Integrating data through technology

Modern strength and conditioning isn’t just about intuition — it’s about data integration. Devices like the Vitruve Encoder measure bar velocity with precision, providing real-time feedback that complements long-term load metrics like CTL and ATL.

At the same time, tools such as the Vitruve AMS (Athlete Management System) help coaches centralize all performance data — load, fatigue, readiness, and recovery — into a single platform. This integration bridges the gap between day-to-day monitoring and strategic periodization.

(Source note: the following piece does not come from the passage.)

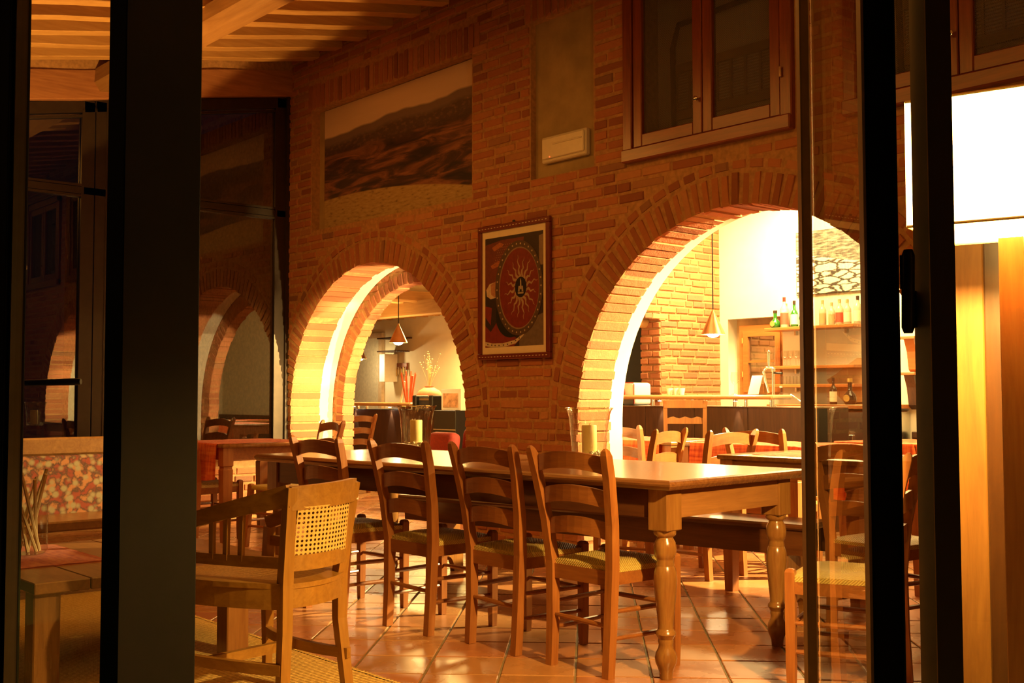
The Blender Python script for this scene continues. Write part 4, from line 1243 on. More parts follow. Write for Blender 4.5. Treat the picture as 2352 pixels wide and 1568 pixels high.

By combining velocity-based metrics with training load analysis, coaches gain a 360° view of athlete performance: from what happens inside the gym to how it accumulates across weeks and months.

Final thoughts

Measuring CTL, ATL, TSB, and TSS allows athletes and coaches to quantify the invisible side of performance: adaptation. These numbers tell the story of your training journey — when you’re improving, when you’re overloaded, and when you’re primed to perform.

Used together with Vitruve’s ecosystem — from the Workout Builder to the Vitruve Encoder and Vitruve AMS — they transform data into direction.

Because performance isn’t about doing more — it’s about doing what matters, when it matters most.